The Miami Downtown Development Authority is throwing a party next month during the annual Art Basel show, and Nitin Motwani, a real estate developer, has invited wealthy Northeasterners who've expressed interest in moving to the area. Because the proposed tax changes are practically begging them to relocate, Motwani expects a crowd.
State and local taxes, also called SALT, "can and should be a major catalyst," said Motwani, a development authority board member. Tax reform will "certainly be something we're highlighting" at the party, in the Perez Art Museum. "Inertia is a tough thing, but you add on another tax bill and maybe that pushes you over the edge."
Jeff Miller, director of luxury sales for Brown Harris Stevens in the Miami area, said he's fielded a half-dozen calls from clients motivated by higher taxes to step up their search for South Florida property.

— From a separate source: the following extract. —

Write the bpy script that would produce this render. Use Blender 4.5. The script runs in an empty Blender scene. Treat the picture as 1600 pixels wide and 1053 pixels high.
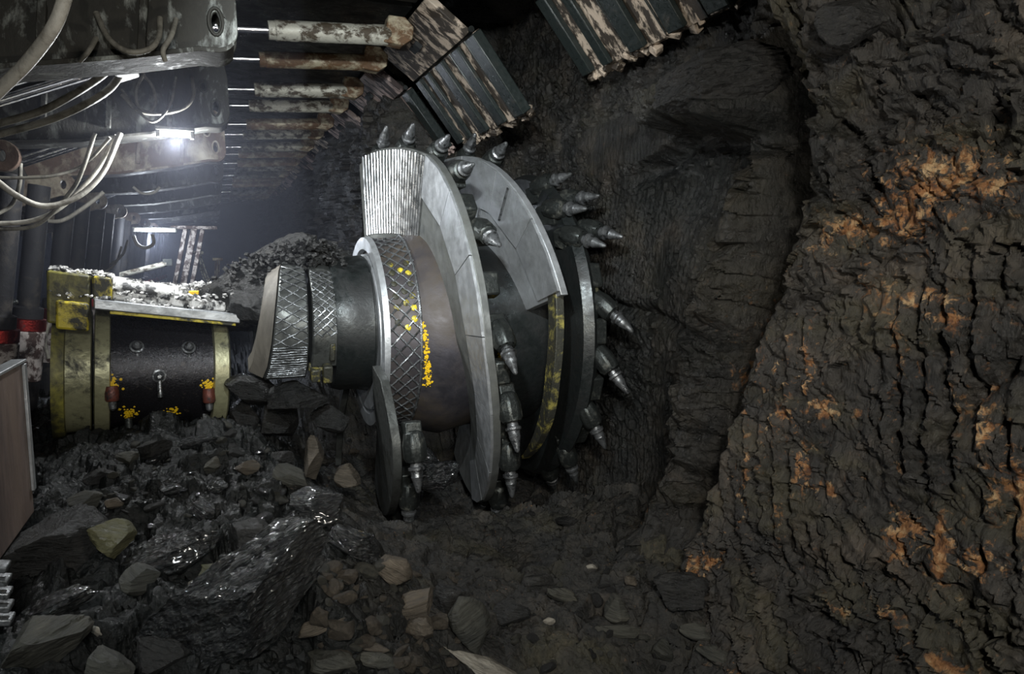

Two clients who work at New York City financial firms have scheduled tours of a newly completed 7,000-square-foot (650-square-meter) home on the Venetian Islands, Miller said. The $22.5 million asking price buys views of Biscayne Bay and a spot to moor a yacht.
"Usually it's a snowstorm that would push them to pick up the phone," Miller said. "The tax plan has the same effect."
The amount of the raise depends as much on how taxpayers earn money as where they live, according to Marcum.
Salary earners would bear the biggest hike. Investors fare better. A person who makes $1 million by investing would save about $7,000, according to Marcum.
"Computations clearly show that high-net-worth individuals in a high-tax jurisdiction would get a benefit and save a decent amount of money if they moved," said Carolyn Mazzenga, head of Marcum's family-wealth-services business.
NO EXODUS YET
But David Silver, a senior manager at accounting firm MBAF in New York, said he doesn't see the beginning of an exodus.
"I would argue it's probably not all that likely to uproot your family, leave your friends, and put your kids in new schools just because of proposed tax changes," he said. Still, technology that allows collaboration between colleagues in far-flung offices has made moving to Florida an easier decision.
Tepper, who heads Appaloosa Management, relocated to Miami Beach in 2015 from Short Hills, New Jersey. Jones kept Tudor Investment Corp. in Greenwich, Connecticut, when he moved to Palm Beach, Florida, last year. In 2012, Lampert, best known as Sears Holdings Corp.'s chief executive officer, took his hedge fund to Miami from the same tony Connecticut town.
(More: Should America's upper-middle class take the biggest tax hit?)
State budgets feel the impact. When Tepper moved his firm to Florida, forecasters warned it could jeopardize New Jersey's budget because the firm generated more than $100 million in state income tax. In 2013, state income tax generated by residents of seven of the wealthiest towns in Fairfield County amounted to $1.8 billion, according to the Hartford Courant, or about 9% of the Connecticut state budget.
"There is a certain amount of burying one's head in the sand and naivete in Hartford," Connecticut's capital, McGuire said. "I don't think they believe it can happen."
Frustration was high among commuters in the northern New Jersey suburb of Summit early one recent morning. They know there'll be little sympathy for them across the country and they aren't necessarily ready to pack up and move, but they're ticked off.
"Most people in this community don't need a decrease, but I don't think it's right to have more taxes taken out and be told it's a tax cut," said Gary Bakalar, head of client relationships at insurer XL Catlin in New York. "I'm a lifelong Republican and this is starting to make me question the wisdom of that."